- **What the exercise asks**
Below are some records. Output the lines from the first one through the line that holds "COL = scene.collection", exactly as written, with no pictures.

- **Given records**
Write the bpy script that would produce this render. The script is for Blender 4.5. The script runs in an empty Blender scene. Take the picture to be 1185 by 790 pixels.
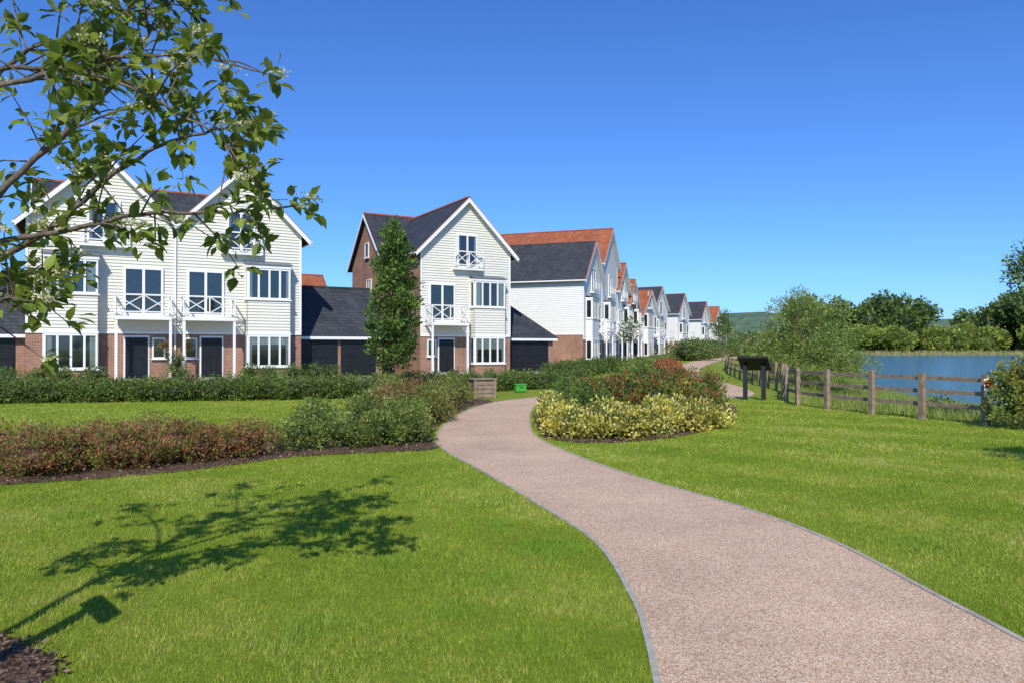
import bpy, bmesh, math, random
import numpy as np
from mathutils import Vector, Matrix
random.seed(7)
rng = np.random.default_rng(11)
scene = bpy.context.scene
COL = scene.collection

# ------------------------------------------------------------------ materials
def new_mat(name):
    m = bpy.data.materials.new(name); m.use_nodes = True
    nt = m.node_tree
    b = nt.nodes['Principled BSDF']
    return m, nt, b
def N(nt, t, **kw):
    n = nt.nodes.new(t)
    for k, v in kw.items(): setattr(n, k, v)
    return n
def ramp(nt, stops):
    r = nt.nodes.new('ShaderNodeValToRGB')
    el = r.color_ramp.elements
    while len(el) < len(stops): el.new(0.5)
    for e, (p, c) in zip(el, stops):
        e.position = p; e.color = (c[0], c[1], c[2], 1)
    return r
def noise_mat(name, stops, scale=5, detail=6, rough=0.8, bump=0.0, bscale=None, bdist=0.01, spec=0.3, stretch=(1,1,1), nrough=0.6):
    m, nt, b = new_mat(name)
    tc = N(nt, 'ShaderNodeTexCoord'); mp = N(nt, 'ShaderNodeMapping')
    mp.inputs['Scale'].default_value = stretch
    nt.links.new(tc.outputs['Object'], mp.inputs['Vector'])
    n = N(nt, 'ShaderNodeTexNoise'); n.inputs['Scale'].default_value = scale; n.inputs['Detail'].default_value = detail
    n.inputs['Roughness'].default_value = nrough
    nt.links.new(mp.outputs[0], n.inputs['Vector'])
    r = ramp(nt, stops); nt.links.new(n.outputs['Fac'], r.inputs[0]); nt.links.new(r.outputs[0], b.inputs['Base Color'])
    b.inputs['Roughness'].default_value = rough
    b.inputs['Specular IOR Level'].default_value = spec
    if bump > 0:
        n2 = N(nt, 'ShaderNodeTexNoise'); n2.inputs['Scale'].default_value = bscale or scale * 3; n2.inputs['Detail'].default_value = 5
        nt.links.new(mp.outputs[0], n2.inputs['Vector'])
        bp = N(nt, 'ShaderNodeBump'); bp.inputs['Strength'].default_value = bump; bp.inputs['Distance'].default_value = bdist
        nt.links.new(n2.outputs['Fac'], bp.inputs['Height']); nt.links.new(bp.outputs[0], b.inputs['Normal'])
    return m
def wallbrick_mat(name, c1, c2, mortar, bw=0.225, bh=0.075, ms=0.012, rough=0.85, bump=0.4, roofy=False, var=0.5, spec=0.2):
    m, nt, b = new_mat(name)
    tc = N(nt, 'ShaderNodeTexCoord'); sp = N(nt, 'ShaderNodeSeparateXYZ'); cb = N(nt, 'ShaderNodeCombineXYZ')
    nt.links.new(tc.outputs['Object'], sp.inputs[0])
    ad = N(nt, 'ShaderNodeMath', operation='ADD')
    nt.links.new(sp.outputs[0], ad.inputs[0]); nt.links.new(sp.outputs[1], ad.inputs[1])
    nt.links.new(ad.outputs[0], cb.inputs[0]); nt.links.new(sp.outputs[2], cb.inputs[1])
    br = N(nt, 'ShaderNodeTexBrick')
    br.inputs['Scale'].default_value = 1; br.inputs['Brick Width'].default_value = bw; br.inputs['Row Height'].default_value = bh
    br.inputs['Mortar Size'].default_value = ms; br.inputs['Color1'].default_value = (*c1, 1); br.inputs['Color2'].default_value = (*c2, 1)
    br.inputs['Mortar'].default_value = (*mortar, 1); br.inputs['Bias'].default_value = 0
    nt.links.new(cb.outputs[0], br.inputs['Vector'])
    n = N(nt, 'ShaderNodeTexNoise'); n.inputs['Scale'].default_value = 0.9; n.inputs['Detail'].default_value = 6
    nt.links.new(tc.outputs['Object'], n.inputs['Vector'])
    r = ramp(nt, [(0.3, (1-var*0.5,)*3), (0.7, (1+var*0.3,)*3)])
    nt.links.new(n.outputs['Fac'], r.inputs[0])
    mx = N(nt, 'ShaderNodeMix', data_type='RGBA', blend_type='MULTIPLY'); mx.inputs[0].default_value = 1
    nt.links.new(br.outputs['Color'], mx.inputs[6]); nt.links.new(r.outputs[0], mx.inputs[7])
    nt.links.new(mx.outputs[2], b.inputs['Base Color'])
    bp = N(nt, 'ShaderNodeBump', invert=True); bp.inputs['Strength'].default_value = bump; bp.inputs['Distance'].default_value = 0.01
    nt.links.new(br.outputs['Fac'], bp.inputs['Height']); nt.links.new(bp.outputs[0], b.inputs['Normal'])
    b.inputs['Roughness'].default_value = rough; b.inputs['Specular IOR Level'].default_value = spec
    return m
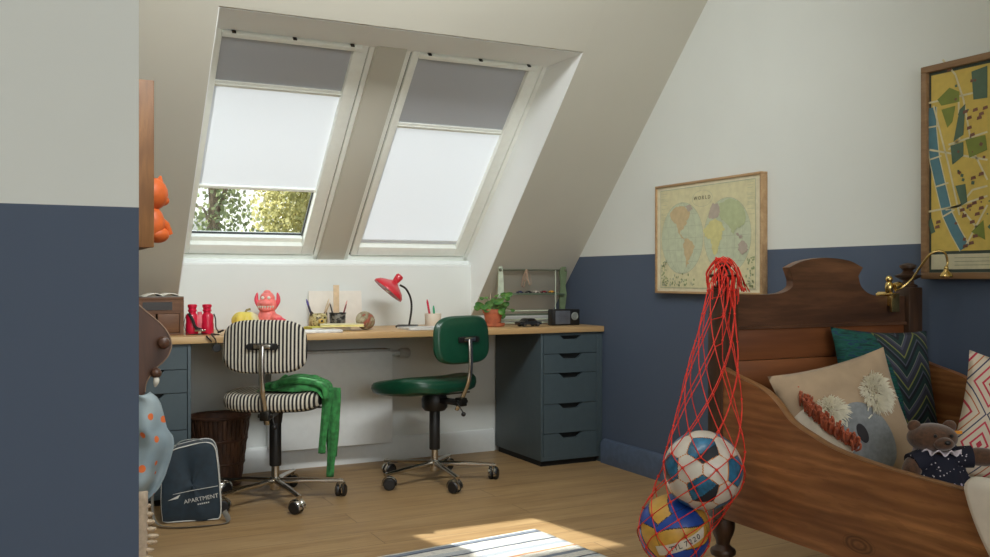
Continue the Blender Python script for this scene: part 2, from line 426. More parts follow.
# ================================================================ ROOF WINDOWS
wy = V(0, 1, -.985).normalized(); wn = V(0, .985, 1).normalized()    # down the slope, outwards
WO = V(0, 3.957, 2.018)
def wl(y): return (y-3.957)*math.sqrt(1+.985**2)                     # slope length for a given world Y
def wbox(b, x0, x1, ya, yb, n0, n1, mi=0, bev=0):
    m = Matrix(((1, 0, 0, 0), (0, wy.y, wn.y, WO.y), (0, wy.z, wn.z, WO.z), (0, 0, 0, 1)))
    b.box(x0, x1, wl(ya), wl(yb), n0, n1, bev, mi, m)
def roof_window(x0, x1, name, ygrey, ywhite):
    yt, yb = 3.952, 4.866
    b = MB()                                                         # fixed outer frame
    wbox(b, x0-.03, x0-.006, yt, yb+.05, -.012, .06, 0, .003); wbox(b, x1+.006, x1+.03, yt, yb+.05, -.012, .06, 0, .003)
    wbox(b, x0-.03, x1+.03, yb+.008, yb+.05, -.012, .06, 0, .003); wbox(b, x0-.03, x1+.03, yt-.03, yt-.003, 0.0, .06, 0, .003)
    w = struct(b.build(name, M['frame']))
    s = MB()                                                         # opening sash
    wbox(s, x0, x0+.036, yt, yb, -.018, .055, 0, .004); wbox(s, x1-.064, x1, yt, yb, -.018, .055, 0, .004)
    wbox(s, x0+.036, x1-.064, yb-.044, yb, -.018, .08, 0, .004); wbox(s, x0+.036, x1-.064, yb-.064, yb-.042, .010, .055, 0, .003)
    wbox(s, x0+.036, x1-.064, yt, yt+.016, -.004, .08, 0, .003)
    s.build('sash', M['frame'], w)
    g = MB(); wbox(g, x0-.006, x0, yt, yb, 0, .02); wbox(g, x1, x1+.006, yt, yb, 0, .02); wbox(g, x0, x1, yb, yb+.008, 0, .02)
    g.build('seal', M['seal'], w)
    h = MB(); wbox(h, x0+.03, x1-.03, yt+.004, yt+.020, -.035, -.012, 0, .003)
    bar = h.build('ventilation_bar', M['frame'], w)
    k = MB()
    for fx in (.08, .5, .92):
        X = x0+.03+(x1-x0-.06)*fx; wbox(k, X-.008, X+.008, yt+.0005, yt+.0045, -.034, -.016)
    k.build('bar_clip', M['dkmetal'], bar)
    p = MB(); wbox(p, x0+.03, x1-.058, yt+.012, yb-.060, .046, .052); p.build('pane', M['glass'], w)
    gk = MB(); wbox(gk, x0+.036, x0+.040, yt+.02, yb-.064, .03, .046); wbox(gk, x1-.069, x1-.064, yt+.02, yb-.064, .03, .046); wbox(gk, x0+.036, x1-.064, yb-.0665, yb-.064, .034, .046)
    gk.build('glazing_bead', M['seal'], w)
    # pleated blinds
    q = MB(); wbox(q, x0+.036, x1-.064, yt+.016, ygrey, .006, .009)
    q.build('blackout_blind', M['blind_grey'], w)
    q = MB(); wbox(q, x0+.036, x1-.064, ygrey, ygrey+.022, -.002, .014, 0, .003); wbox(q, x0+.036, x1-.064, ygrey+.010, ygrey+.014, -.006, -.001)
    q.build('blind_rail', M['frame'], w)
    q = MB(); L0, L1 = wl(ygrey+.022), wl(ywhite); n = 2*max(2, int((L1-L0)/.02)); pr = []
    for i in range(n+1):
        pr.append((L0+(L1-L0)*i/n, .007 if i % 2 else .0105))
    m = Matrix(((1, 0, 0, 0), (0, wy.y, wn.y, WO.y), (0, wy.z, wn.z, WO.z), (0, 0, 0, 1)))
    q.grid(lambda u, v: m @ V(x0+.036+(x1-.064-x0-.036)*v, pr[round(u*n)][0], pr[round(u*n)][1]), n, 1)
    q.build('pleated_blind', M['blind_white'], w, angle=80)
    if ywhite < yb-.1:
        q = MB(); wbox(q, x0+.036, x1-.064, ywhite, ywhite+.012, -.001, .014, 0, .002); q.build('blind_rail', M['frame'], w)
roof_window(.690, 1.355, 'window_1', 4.140, 4.560)
roof_window(1.562, 2.232, 'window_2', 4.243, 4.818)
# plaster beam between the windows, side linings, sill
b = MB()
wbox(b, 1.385, 1.532, 3.92, 4.93, -.03, .06, 0, .012)
struct(b.build('trim_mullion', M['ceil']))  # darkened white again: the beam's shade is put into its colour
b = MB()
wbox(b, RX0, .660, 3.93, 4.95, -.012, .06); wbox(b, 2.262, RX1+.01, 3.93, 4.95, -.02, .06)
wbox(b, RX0, RX1, 3.90, 3.925, .0, .06)
struct(b.build('trim_window_lining', M['trim']))
b = MB()
b.box(RX0, RX1, YN, YN+.14, 1.050, 1.066, .003); b.box(RX0, RX1, YN+.035, YN+.16, 1.064, 1.086, .003)
struct(b.build('trim_sill', M['trim']))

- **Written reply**
Write the bpy script that would produce this render. The script is for Blender 4.5. The script runs in an empty Blender scene. Take the picture to be 1185 by 790 pixels.
import bpy, bmesh, math, random
import numpy as np
from mathutils import Vector, Matrix
random.seed(7)
rng = np.random.default_rng(11)
scene = bpy.context.scene
COL = scene.collection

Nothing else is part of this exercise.